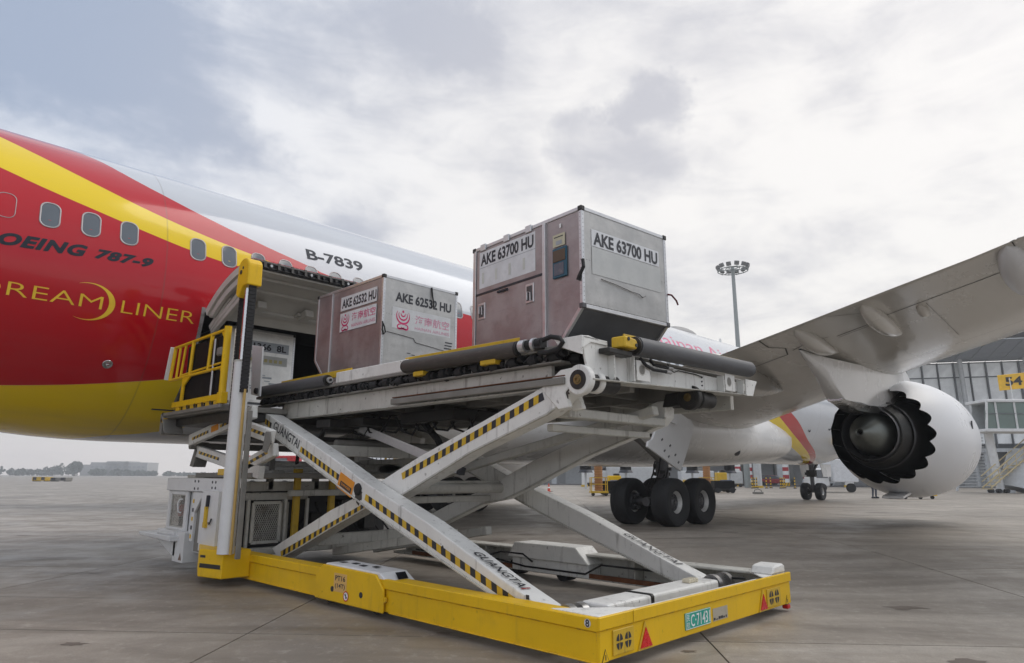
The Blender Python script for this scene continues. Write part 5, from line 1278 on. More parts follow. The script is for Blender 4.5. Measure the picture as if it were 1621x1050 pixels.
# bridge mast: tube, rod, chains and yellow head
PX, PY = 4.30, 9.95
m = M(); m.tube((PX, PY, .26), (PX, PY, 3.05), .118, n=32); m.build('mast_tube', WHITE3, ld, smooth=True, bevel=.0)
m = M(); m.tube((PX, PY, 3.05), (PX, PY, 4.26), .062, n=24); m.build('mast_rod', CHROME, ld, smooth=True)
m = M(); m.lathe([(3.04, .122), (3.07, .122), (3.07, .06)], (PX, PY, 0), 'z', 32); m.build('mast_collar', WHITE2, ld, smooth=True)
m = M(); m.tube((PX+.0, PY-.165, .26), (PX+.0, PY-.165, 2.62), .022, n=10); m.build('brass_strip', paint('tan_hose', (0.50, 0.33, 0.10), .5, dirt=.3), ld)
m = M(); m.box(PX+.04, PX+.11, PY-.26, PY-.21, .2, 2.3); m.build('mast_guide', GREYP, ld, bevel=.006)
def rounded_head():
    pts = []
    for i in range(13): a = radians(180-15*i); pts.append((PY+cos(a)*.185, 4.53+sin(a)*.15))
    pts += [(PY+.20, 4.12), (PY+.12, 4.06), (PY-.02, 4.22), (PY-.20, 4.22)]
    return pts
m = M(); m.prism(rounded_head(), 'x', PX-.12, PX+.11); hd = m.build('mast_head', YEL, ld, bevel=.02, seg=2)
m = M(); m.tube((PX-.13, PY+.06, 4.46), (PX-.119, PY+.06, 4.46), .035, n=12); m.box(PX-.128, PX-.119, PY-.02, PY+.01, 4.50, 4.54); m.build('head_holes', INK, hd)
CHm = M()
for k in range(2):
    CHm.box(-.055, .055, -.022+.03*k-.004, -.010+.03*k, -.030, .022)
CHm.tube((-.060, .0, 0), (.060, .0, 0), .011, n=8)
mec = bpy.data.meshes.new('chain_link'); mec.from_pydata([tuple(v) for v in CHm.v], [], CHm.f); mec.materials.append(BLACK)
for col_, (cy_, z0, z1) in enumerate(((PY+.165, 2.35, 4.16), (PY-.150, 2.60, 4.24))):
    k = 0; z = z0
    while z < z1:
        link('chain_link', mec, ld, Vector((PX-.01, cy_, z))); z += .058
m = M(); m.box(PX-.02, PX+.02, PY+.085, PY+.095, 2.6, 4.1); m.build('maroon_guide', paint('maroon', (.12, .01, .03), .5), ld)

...

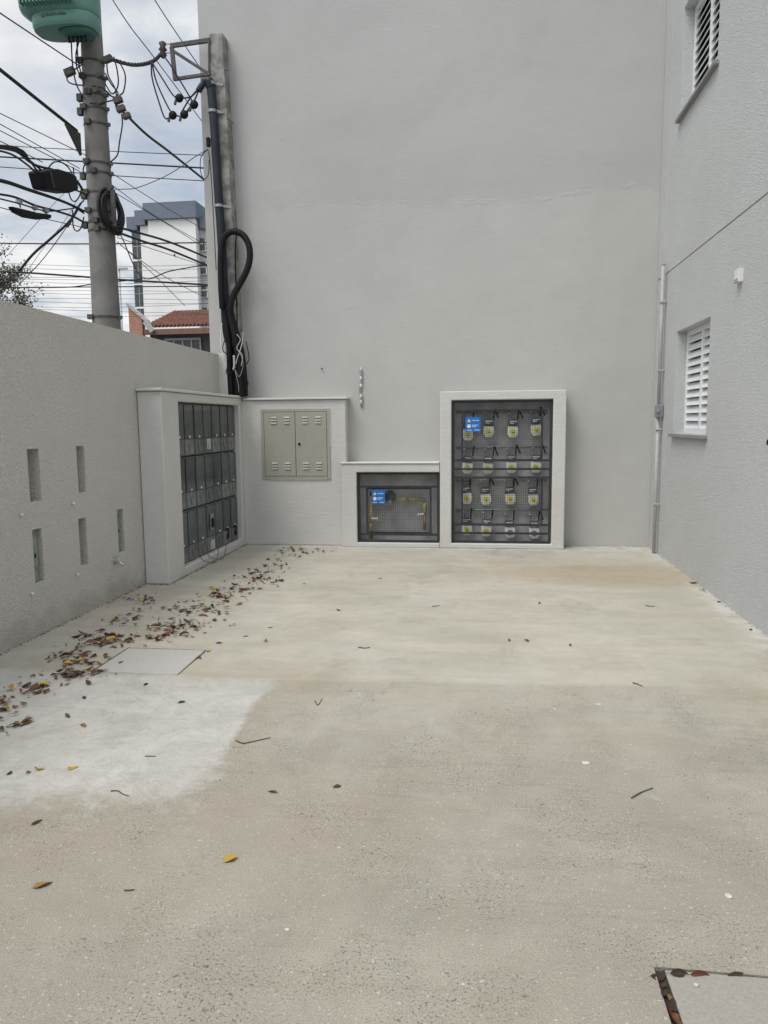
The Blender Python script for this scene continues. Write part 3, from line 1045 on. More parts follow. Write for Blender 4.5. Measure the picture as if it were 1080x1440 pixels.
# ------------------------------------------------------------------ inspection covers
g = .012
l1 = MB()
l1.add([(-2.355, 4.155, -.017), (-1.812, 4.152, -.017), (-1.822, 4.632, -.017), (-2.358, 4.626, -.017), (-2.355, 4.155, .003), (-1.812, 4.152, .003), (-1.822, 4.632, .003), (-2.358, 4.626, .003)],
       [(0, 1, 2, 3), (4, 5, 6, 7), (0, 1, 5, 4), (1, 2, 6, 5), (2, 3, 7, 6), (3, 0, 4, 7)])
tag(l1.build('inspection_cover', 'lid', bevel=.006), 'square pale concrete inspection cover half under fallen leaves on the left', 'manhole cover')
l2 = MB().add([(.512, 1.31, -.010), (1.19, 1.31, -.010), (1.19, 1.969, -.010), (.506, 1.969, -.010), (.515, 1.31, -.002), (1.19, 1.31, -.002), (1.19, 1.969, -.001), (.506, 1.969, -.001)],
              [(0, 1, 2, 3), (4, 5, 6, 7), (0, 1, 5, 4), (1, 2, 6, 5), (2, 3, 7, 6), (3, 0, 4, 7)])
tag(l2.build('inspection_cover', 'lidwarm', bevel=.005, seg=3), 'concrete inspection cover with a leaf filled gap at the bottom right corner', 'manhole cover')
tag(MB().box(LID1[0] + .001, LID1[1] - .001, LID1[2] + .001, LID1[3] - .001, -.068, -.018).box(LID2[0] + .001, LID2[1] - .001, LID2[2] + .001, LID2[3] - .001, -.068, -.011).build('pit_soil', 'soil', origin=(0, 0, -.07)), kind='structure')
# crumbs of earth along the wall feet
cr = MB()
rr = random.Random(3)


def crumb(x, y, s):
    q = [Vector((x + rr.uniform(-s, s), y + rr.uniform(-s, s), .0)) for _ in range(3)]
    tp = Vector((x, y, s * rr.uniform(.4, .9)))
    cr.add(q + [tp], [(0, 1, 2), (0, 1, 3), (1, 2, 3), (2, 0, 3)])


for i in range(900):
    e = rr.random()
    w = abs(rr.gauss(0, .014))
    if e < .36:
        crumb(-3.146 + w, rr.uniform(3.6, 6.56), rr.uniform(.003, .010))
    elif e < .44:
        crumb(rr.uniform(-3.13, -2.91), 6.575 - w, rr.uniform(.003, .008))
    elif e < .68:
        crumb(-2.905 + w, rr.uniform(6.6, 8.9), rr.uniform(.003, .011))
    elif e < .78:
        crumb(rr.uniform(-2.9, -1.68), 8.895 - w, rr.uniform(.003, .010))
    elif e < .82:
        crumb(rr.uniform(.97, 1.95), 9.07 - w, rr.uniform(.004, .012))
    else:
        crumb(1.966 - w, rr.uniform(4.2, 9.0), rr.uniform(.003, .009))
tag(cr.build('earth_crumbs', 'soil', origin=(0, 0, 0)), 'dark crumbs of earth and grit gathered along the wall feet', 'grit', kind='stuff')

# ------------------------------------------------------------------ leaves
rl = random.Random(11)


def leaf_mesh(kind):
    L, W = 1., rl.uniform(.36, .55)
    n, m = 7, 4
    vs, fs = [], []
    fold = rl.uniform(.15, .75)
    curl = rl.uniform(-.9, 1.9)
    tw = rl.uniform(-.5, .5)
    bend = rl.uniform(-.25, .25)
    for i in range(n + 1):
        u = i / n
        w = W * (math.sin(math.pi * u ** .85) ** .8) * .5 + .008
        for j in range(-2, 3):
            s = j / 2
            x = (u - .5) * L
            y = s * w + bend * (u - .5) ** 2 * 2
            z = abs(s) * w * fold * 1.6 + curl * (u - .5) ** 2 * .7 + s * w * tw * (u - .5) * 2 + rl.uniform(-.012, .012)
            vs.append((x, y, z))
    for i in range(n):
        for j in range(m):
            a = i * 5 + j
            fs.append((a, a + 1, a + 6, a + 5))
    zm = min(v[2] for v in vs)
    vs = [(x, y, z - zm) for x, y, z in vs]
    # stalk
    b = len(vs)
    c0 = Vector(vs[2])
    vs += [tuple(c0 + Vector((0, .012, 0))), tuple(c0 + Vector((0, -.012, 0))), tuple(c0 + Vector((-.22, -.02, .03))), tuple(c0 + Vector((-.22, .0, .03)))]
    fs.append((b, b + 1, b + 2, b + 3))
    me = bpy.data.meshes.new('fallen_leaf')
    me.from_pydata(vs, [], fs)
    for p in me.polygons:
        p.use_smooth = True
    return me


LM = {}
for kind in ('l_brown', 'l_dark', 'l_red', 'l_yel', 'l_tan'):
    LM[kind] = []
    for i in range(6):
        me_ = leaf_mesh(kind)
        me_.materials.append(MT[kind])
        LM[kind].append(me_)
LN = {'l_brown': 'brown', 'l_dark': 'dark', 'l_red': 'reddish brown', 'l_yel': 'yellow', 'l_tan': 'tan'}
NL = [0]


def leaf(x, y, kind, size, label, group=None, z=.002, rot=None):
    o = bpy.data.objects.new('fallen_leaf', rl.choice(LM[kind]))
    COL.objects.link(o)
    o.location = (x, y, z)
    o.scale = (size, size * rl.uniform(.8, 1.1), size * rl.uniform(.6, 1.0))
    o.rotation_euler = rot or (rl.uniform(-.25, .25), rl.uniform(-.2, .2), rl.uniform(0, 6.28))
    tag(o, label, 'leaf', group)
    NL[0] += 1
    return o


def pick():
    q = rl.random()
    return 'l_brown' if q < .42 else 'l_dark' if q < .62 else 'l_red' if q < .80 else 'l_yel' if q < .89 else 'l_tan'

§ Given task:
Give back, word for word, each line from the one containing "were 1080x1440 pixels." down to the one containing "rr = random.Random(3)", including those two lines.

§ Exercise result:
The Blender Python script for this scene continues. Write part 3, from line 1045 on. More parts follow. Write for Blender 4.5. Measure the picture as if it were 1080x1440 pixels.
# ------------------------------------------------------------------ inspection covers
g = .012
l1 = MB()
l1.add([(-2.355, 4.155, -.017), (-1.812, 4.152, -.017), (-1.822, 4.632, -.017), (-2.358, 4.626, -.017), (-2.355, 4.155, .003), (-1.812, 4.152, .003), (-1.822, 4.632, .003), (-2.358, 4.626, .003)],
       [(0, 1, 2, 3), (4, 5, 6, 7), (0, 1, 5, 4), (1, 2, 6, 5), (2, 3, 7, 6), (3, 0, 4, 7)])
tag(l1.build('inspection_cover', 'lid', bevel=.006), 'square pale concrete inspection cover half under fallen leaves on the left', 'manhole cover')
l2 = MB().add([(.512, 1.31, -.010), (1.19, 1.31, -.010), (1.19, 1.969, -.010), (.506, 1.969, -.010), (.515, 1.31, -.002), (1.19, 1.31, -.002), (1.19, 1.969, -.001), (.506, 1.969, -.001)],
              [(0, 1, 2, 3), (4, 5, 6, 7), (0, 1, 5, 4), (1, 2, 6, 5), (2, 3, 7, 6), (3, 0, 4, 7)])
tag(l2.build('inspection_cover', 'lidwarm', bevel=.005, seg=3), 'concrete inspection cover with a leaf filled gap at the bottom right corner', 'manhole cover')
tag(MB().box(LID1[0] + .001, LID1[1] - .001, LID1[2] + .001, LID1[3] - .001, -.068, -.018).box(LID2[0] + .001, LID2[1] - .001, LID2[2] + .001, LID2[3] - .001, -.068, -.011).build('pit_soil', 'soil', origin=(0, 0, -.07)), kind='structure')
# crumbs of earth along the wall feet
cr = MB()
rr = random.Random(3)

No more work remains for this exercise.